Hygro-thermal vibration of bidirectional functionally graded porous curved beams on variable elastic foundation using generalized finite element method

Abstract

The aim of this paper is to present the hygro-thermal vibration behavior of bidirectional functionally graded porous (BDFGP) curved beams resting on two-layer elastic foundations (EF) using the generalized finite element method (GFEM). In which, one of these two layers is composed of Winkler springs with the variation of modulus, while the other is composed of shear springs with a fixed modulus. The enrichment is accomplished by constructing the enriched mathematical space using an enriched FE shape function.
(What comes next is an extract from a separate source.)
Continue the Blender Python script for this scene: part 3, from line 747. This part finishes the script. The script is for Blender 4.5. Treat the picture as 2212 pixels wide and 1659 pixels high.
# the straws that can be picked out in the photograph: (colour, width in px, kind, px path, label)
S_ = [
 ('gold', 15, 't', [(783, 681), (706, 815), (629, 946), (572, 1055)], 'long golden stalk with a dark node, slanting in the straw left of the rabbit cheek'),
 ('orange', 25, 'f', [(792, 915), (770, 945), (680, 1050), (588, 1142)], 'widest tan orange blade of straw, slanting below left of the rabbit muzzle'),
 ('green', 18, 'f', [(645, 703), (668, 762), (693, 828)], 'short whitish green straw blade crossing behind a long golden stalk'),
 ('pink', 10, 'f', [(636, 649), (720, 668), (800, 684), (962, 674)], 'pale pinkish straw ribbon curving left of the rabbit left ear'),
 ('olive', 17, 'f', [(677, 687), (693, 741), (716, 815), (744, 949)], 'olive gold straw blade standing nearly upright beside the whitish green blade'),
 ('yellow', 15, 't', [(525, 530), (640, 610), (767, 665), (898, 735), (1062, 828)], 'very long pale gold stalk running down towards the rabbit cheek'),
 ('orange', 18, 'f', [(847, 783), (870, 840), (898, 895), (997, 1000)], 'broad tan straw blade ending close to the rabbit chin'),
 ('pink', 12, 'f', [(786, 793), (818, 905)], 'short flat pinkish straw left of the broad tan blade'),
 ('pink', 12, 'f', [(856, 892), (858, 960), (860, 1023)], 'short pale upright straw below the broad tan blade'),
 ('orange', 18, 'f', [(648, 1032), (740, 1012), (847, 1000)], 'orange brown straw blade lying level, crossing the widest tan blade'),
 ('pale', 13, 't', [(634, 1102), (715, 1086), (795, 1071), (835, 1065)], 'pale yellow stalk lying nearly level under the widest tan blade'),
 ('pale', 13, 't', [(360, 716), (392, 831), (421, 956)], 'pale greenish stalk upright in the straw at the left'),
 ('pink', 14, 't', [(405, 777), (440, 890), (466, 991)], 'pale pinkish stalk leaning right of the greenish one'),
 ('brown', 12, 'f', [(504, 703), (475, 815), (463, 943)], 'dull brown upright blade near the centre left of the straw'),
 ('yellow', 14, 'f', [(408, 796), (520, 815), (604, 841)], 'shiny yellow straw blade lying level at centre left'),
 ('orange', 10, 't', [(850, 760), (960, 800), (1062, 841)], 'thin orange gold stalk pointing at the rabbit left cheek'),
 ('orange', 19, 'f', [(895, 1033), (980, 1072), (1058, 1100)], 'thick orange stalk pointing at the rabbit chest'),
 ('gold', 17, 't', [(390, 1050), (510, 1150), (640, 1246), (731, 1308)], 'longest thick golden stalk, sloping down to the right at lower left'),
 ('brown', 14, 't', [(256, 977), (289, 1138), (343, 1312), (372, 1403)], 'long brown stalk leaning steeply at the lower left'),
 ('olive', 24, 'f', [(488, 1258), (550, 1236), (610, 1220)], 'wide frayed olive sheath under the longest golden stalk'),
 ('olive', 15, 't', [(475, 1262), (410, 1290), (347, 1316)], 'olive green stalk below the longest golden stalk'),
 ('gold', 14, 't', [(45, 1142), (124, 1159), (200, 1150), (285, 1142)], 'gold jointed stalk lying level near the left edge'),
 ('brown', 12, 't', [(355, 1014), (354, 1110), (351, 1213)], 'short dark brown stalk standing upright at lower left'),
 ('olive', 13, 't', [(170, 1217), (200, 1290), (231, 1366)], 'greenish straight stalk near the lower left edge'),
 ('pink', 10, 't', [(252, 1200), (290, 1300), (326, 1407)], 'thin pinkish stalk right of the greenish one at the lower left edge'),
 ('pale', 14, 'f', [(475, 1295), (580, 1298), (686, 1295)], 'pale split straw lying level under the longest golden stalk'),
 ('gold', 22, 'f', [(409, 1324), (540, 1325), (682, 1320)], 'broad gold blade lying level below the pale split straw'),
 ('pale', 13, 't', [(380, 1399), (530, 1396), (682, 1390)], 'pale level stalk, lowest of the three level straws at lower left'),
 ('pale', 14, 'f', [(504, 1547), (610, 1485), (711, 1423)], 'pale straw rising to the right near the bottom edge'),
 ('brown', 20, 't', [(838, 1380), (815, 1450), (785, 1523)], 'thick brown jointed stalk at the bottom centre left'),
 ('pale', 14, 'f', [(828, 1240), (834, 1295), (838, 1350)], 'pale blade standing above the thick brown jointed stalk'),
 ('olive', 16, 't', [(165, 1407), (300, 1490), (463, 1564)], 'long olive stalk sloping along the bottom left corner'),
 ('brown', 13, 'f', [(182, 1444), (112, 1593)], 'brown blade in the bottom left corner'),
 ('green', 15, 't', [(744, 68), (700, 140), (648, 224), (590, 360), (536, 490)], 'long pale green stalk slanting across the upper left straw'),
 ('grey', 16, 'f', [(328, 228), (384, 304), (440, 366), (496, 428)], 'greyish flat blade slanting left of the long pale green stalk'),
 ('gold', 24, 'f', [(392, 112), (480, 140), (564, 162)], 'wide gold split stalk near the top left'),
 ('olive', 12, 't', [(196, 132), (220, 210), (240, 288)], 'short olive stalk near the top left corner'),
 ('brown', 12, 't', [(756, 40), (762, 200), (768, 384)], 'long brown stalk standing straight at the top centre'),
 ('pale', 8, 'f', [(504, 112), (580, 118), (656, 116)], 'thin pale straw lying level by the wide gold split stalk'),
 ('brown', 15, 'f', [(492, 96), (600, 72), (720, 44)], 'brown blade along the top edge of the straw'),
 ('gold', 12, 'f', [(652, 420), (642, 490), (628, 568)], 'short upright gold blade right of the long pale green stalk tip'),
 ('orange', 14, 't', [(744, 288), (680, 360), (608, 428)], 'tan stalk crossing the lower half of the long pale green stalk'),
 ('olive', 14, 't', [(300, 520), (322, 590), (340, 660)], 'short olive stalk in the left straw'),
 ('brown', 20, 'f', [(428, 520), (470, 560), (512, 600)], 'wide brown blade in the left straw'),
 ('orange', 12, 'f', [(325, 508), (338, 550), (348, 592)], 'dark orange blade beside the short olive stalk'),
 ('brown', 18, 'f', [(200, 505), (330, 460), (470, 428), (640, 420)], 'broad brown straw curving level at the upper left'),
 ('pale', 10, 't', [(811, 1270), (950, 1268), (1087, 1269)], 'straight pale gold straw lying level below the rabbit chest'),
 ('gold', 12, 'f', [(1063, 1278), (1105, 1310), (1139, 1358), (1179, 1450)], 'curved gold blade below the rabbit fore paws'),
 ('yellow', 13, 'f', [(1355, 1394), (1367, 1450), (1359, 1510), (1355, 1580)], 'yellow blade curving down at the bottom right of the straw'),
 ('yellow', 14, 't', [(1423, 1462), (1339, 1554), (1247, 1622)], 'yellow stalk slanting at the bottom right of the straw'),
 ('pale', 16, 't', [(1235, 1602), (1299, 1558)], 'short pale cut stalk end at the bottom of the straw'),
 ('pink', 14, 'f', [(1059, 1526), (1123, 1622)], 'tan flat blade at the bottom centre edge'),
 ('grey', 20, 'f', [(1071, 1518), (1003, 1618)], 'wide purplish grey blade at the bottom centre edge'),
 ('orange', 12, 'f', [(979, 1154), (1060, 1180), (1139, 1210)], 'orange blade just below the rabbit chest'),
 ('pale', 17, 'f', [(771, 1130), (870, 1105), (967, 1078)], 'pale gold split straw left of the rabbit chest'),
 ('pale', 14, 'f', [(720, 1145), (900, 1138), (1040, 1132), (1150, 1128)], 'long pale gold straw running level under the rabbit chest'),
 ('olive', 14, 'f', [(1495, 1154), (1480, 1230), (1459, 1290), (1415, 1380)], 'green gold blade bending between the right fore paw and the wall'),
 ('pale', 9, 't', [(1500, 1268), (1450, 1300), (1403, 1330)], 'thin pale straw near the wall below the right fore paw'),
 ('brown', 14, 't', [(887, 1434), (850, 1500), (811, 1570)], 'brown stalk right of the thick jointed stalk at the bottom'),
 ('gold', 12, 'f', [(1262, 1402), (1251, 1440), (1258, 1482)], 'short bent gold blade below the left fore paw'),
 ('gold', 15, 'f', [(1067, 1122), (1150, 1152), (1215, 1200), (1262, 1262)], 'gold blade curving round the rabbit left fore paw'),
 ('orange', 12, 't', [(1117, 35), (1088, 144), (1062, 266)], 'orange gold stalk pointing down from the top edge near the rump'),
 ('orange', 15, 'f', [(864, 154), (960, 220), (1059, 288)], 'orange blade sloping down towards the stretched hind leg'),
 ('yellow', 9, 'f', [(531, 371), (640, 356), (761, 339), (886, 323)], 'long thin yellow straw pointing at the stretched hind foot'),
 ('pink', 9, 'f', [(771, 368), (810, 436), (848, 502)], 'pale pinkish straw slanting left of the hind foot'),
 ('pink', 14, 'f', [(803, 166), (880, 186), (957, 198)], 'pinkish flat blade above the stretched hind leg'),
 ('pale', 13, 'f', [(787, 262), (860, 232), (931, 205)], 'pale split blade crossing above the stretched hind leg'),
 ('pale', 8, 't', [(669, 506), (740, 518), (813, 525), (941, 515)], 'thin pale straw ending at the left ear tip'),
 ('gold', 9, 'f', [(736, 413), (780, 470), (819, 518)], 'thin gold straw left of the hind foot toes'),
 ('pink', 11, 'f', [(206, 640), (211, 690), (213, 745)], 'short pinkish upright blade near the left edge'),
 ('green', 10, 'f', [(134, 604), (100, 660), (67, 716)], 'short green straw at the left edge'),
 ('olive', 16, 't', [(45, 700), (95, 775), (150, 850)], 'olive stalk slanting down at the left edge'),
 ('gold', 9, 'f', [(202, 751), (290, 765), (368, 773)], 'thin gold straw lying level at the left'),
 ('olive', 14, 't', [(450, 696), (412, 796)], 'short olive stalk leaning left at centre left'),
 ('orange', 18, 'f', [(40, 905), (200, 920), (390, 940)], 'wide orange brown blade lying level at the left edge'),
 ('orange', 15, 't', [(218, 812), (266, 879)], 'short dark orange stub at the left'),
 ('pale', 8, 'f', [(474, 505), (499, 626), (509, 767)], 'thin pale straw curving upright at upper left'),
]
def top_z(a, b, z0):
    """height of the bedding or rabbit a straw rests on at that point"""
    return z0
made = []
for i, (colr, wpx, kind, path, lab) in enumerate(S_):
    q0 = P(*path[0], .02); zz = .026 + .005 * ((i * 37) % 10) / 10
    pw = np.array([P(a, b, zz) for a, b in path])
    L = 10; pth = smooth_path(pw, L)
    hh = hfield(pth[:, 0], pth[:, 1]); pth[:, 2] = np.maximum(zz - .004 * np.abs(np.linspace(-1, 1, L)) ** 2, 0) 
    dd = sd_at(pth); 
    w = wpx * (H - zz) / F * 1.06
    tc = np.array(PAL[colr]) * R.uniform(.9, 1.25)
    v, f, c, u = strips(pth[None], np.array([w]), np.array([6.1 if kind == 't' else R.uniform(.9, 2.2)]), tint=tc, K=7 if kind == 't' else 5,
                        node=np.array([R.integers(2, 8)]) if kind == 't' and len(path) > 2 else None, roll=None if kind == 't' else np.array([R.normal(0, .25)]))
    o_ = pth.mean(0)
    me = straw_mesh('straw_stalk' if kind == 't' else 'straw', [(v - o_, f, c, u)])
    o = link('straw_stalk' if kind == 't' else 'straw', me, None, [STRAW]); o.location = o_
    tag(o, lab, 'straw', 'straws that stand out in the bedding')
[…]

Moisture causes tensile stresses in the x-axis direction without affecting mechanical characteristics of the material, while temperature changes Young's modulus of elasticity and thermal expansion coefficients. The free vibration equation for the curved beam is developed that relied on the k-order shear deformation beam theory and Hamilton's principle. The correctness of the proposed model is evaluated by comparing obtained numerical results of the present work to the findings of credible publications in the literature. By considering the free vibration responses of the curved beam, the effects of parameters such as the grading power indexes, the porosity coefficient, the temperature and moisture change, the opening angle of the curved beam, stiffness of the EF, boundary conditions, and the thickness-to-length ratio are investigated.